RESIDENTS and councillors joined together recently to highlight their concerns over the safety of animals and people on Dartmoor’s roads.
Twenty-six residents, five Sampford Spiney parish councillors and the chairman of the Dartmoor Commoners’ Council attended a public meeting on October 26 in St Mary’s Church, Sampford Spiney, to discuss the ‘significant increase’ in animals being injured and killed and the ‘dangers’ now faced by people walking, riding and cycling due to speeding vehicles.
One local farmer spoke up at the meeting to say that during lambing season he had one lamb per day killed on the road just below Pew Tor due to speeding motorists. Local resident Jo Ellis reported that several lambs had been killed or injured in the narrow lane leading to Hecklake, Samford Spiney, and a report was provided by Karla McKechnie, Dartmoor Livestock Protection officer, which detailed the hot spots for accidents on the moors.
To try to make the roads safer, residents felt it was their duty to educate local residents and visitors to Dartmoor on reducing their speeds.
Jo said: ‘The general consensus was to develop some hard-hitting signs that show the sheep and ponies that have been fatally killed and approach Highways with a view to obtaining a speed reduction.
‘It was agreed that one overall speed reduction should be requested.’
Residents at the meeting felt that in the narrow, winding lanes in the villages, speeds should be between 10 and 15mph.
The overall message from all attendees was to advise people to slow down and drive slowly around the winding lanes of Sampford Spiney, Moortown, Stourtown, Woodtown and across the open moor.
This meeting followed a petition to change the speed limit of unfenced roads on Dartmoor that has gathered momentum.
The petition was launched in 2018 by Dartmoor resident Isobel Parris, who attended the October meeting.

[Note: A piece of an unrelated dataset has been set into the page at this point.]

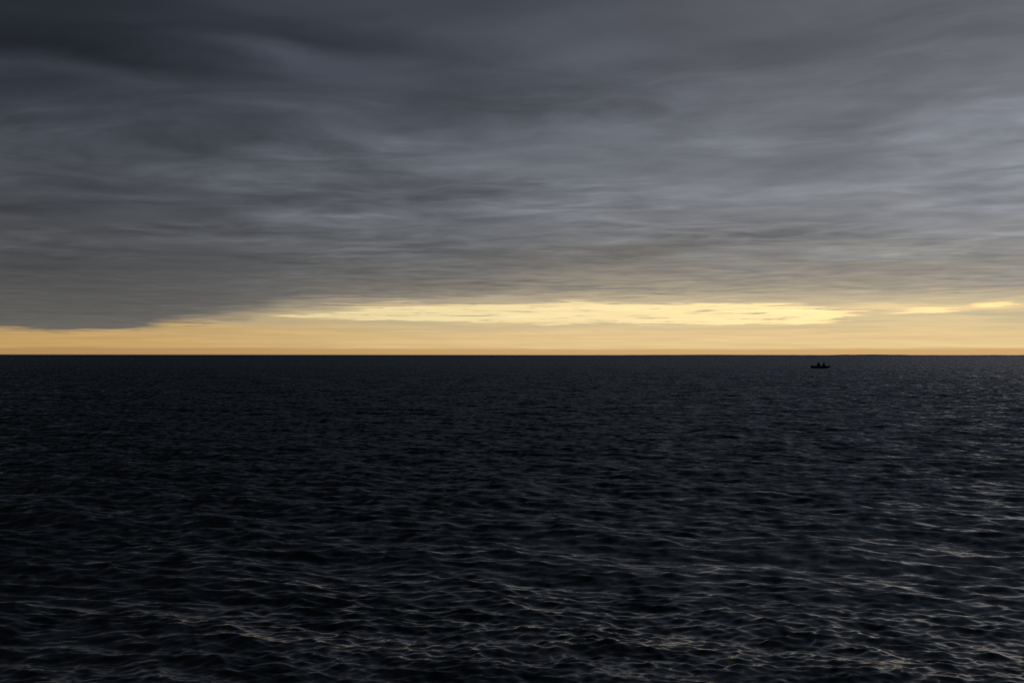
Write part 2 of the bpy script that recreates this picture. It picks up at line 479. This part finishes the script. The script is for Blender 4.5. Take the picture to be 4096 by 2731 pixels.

Within a week of starting the petition — which requests that all unfenced areas within the Dartmoor National Park should have a maximum speed limit of 40mph due to the rising number of animal deaths on the roads — it had received more than 8,500 signatures.
Mrs Parris, who has lived in the area for over 30 years, started the petition after she became distressed when a week-old foal was hit by a vehicle in a 60mph area and died.